2007 Le Roc des Anges Segna de Cor Cotes du Roussillon

Le Roc des Anges Segna de Cor Cotes du Roussillon

We had driven up from the Spain-France border, the Mediterranean behind us, on the southern side of the Forca Real Mountain. The wind had been howling -- close to 150 km/hour. Now, kicking the dirt at the foot of a 90 year-old head-trained Grenache plant at Stephane and Marjorie Gallet's Le Roc des Anges, we felt relatively protected. The Gallet's property, made up of over 30 different parcels of largely ancient vines, sits on the northern side of the mountain. The wind still blows, but with less intensity. The air is dry. It's tough country, and each old organically farmed vine seems to have a rugged story to tell. But we were at Le Roc des Anges because one of the top sommeliers in France had told us to search out the couple. The 2007 wine, just released, "is like nectar. If you want it," he cautioned, "don't waste any time. Word travels fast among French sommeliers."

Le Roc Des Agnes
Le Roc Des Agnes
In most ways the property seems a long way from Marjorie's roots in Cote Rotie. That's until you taste the wine. The Gallets have only been proprietors at Le Roc des Anges for seven years. The wines have been uniformly superb since the first release in 2001. But in 2007, there was a breakthrough. Was it savoir-faire? Was it what we and Parker have described as the best vintage in the Rhone and Roussillon in decades? Probably a mixture of both. But the results are in, and they're clear. The Gallets have indeed produced a fabulous 'nectar-like' old vine blend in 2007 -- a spectacularly rich, slick, sinewed wine that has only one fault.
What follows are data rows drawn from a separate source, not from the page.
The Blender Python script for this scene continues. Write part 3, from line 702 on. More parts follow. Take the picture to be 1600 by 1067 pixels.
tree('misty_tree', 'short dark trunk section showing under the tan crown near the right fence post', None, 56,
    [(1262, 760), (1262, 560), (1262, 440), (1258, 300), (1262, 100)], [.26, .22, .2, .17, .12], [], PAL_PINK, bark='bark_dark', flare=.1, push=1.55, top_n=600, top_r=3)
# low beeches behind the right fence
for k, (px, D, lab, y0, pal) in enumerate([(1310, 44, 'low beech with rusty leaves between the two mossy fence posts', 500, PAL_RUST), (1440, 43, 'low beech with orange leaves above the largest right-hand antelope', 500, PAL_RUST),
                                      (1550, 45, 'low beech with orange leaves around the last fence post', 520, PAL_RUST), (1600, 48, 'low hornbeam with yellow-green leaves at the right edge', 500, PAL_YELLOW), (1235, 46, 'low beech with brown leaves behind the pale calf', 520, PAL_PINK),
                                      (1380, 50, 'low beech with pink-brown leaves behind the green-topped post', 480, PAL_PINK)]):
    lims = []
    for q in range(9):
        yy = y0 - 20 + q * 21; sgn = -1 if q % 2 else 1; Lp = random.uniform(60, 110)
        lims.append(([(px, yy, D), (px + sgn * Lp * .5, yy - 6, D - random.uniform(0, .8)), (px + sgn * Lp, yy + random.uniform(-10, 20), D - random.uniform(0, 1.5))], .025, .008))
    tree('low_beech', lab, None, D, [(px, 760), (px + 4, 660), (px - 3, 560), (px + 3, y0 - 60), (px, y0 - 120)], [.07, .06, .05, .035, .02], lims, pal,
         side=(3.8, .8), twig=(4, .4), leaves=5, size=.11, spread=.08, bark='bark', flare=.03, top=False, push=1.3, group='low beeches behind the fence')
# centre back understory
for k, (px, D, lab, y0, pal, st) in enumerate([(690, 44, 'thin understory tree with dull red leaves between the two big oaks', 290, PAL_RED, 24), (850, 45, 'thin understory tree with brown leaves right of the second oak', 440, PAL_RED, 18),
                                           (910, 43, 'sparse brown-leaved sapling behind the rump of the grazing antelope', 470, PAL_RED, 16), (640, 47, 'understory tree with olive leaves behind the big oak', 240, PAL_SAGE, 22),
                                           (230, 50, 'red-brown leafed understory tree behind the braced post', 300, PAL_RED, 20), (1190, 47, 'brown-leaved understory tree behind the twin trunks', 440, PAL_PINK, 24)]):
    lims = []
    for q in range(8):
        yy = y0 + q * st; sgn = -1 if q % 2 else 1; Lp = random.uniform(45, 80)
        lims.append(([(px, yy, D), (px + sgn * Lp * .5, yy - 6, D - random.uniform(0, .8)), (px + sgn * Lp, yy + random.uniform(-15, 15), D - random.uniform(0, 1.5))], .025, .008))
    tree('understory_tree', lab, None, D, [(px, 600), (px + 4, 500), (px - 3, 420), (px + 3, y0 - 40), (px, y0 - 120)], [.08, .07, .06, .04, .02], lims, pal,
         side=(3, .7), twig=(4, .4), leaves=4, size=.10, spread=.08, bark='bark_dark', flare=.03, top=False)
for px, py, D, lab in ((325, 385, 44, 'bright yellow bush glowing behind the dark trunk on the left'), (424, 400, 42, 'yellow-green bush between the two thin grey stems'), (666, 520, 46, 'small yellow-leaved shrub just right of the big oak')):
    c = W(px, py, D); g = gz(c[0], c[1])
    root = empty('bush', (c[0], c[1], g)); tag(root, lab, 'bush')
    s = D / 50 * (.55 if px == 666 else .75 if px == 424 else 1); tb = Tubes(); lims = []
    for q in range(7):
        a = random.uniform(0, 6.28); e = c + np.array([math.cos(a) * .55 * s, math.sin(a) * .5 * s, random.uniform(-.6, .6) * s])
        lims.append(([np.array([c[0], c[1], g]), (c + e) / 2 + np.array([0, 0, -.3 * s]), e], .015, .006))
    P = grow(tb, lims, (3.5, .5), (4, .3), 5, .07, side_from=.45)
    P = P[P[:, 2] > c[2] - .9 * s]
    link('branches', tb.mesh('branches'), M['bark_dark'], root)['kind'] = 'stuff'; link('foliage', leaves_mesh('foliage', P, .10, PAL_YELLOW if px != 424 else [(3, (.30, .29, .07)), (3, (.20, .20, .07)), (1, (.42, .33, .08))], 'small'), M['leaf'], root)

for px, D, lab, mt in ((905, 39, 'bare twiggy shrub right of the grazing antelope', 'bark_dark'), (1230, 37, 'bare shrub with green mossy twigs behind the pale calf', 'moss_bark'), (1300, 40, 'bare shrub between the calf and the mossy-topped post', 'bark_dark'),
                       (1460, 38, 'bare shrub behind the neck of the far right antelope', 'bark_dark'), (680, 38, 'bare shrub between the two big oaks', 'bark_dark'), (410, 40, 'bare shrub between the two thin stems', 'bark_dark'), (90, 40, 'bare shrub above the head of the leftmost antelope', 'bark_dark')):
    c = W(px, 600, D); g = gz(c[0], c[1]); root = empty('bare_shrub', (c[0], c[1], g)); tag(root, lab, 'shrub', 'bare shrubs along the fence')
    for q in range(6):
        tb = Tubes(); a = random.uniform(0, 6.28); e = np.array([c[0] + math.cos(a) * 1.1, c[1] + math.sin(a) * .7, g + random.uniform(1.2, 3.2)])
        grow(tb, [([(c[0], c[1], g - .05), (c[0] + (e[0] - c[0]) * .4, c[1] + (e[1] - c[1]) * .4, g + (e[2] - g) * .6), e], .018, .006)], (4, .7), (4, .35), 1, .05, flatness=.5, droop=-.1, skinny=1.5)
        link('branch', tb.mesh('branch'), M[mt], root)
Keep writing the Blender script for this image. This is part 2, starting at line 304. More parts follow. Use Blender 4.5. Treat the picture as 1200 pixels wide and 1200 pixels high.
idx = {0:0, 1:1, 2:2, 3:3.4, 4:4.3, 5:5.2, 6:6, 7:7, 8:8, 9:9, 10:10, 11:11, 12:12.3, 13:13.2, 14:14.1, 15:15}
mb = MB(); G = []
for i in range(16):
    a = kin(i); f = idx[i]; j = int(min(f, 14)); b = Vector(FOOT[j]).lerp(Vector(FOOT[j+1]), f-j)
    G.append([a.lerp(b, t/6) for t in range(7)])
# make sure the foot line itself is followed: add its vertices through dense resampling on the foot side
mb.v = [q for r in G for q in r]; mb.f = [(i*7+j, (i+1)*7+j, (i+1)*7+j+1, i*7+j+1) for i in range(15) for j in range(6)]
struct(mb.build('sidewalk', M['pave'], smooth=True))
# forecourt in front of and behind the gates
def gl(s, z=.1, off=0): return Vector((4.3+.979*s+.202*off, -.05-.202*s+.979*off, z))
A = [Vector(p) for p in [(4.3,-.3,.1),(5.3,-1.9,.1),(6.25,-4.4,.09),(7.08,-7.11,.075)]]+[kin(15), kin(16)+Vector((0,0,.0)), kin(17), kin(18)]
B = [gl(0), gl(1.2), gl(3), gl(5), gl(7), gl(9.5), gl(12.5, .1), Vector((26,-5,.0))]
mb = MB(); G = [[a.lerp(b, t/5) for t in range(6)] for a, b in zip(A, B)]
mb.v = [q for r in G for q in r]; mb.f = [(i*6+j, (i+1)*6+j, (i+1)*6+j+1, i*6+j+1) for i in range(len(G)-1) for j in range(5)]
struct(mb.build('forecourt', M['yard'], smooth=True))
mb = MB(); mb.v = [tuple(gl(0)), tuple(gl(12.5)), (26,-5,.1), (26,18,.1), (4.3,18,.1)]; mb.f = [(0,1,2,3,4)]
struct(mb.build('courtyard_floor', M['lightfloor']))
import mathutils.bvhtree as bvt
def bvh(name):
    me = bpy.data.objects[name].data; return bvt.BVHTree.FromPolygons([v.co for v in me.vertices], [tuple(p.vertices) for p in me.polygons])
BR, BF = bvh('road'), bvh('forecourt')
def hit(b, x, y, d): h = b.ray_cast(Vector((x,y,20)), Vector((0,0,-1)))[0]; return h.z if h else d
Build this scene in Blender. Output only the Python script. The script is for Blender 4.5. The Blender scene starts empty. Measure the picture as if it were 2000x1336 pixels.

You drink it too fast. "Il n'y a pas de secret," Stephane told us. "There's no secret. Yes, we learned a lot with (Yves) Cuilleron and Gaillard in Cote Rotie when we worked there. We understand how to handle the grapes before fermentation. We understand the finesse required to make great wine in the cellar. But, you know, almost anyone would have made great wine here in 2007, if they just treated the earth as it should be treated and let the schiste take care of the rest."

Le Roc des Anges 2007 is purple. The aromatics are pure violets and cassis. The flavors are both lush and vibrant, showing primary fruit flavors of intense cassis and violet, but it's the schiste minerality that makes it so hard to put this wine down.

Grenache-based wines are outstanding with grilled foods, and this one is no exception. Try this with beef kabobs grilled with onion, pepper, zucchini and squash. Or pair with one of your favorite hard cheeses.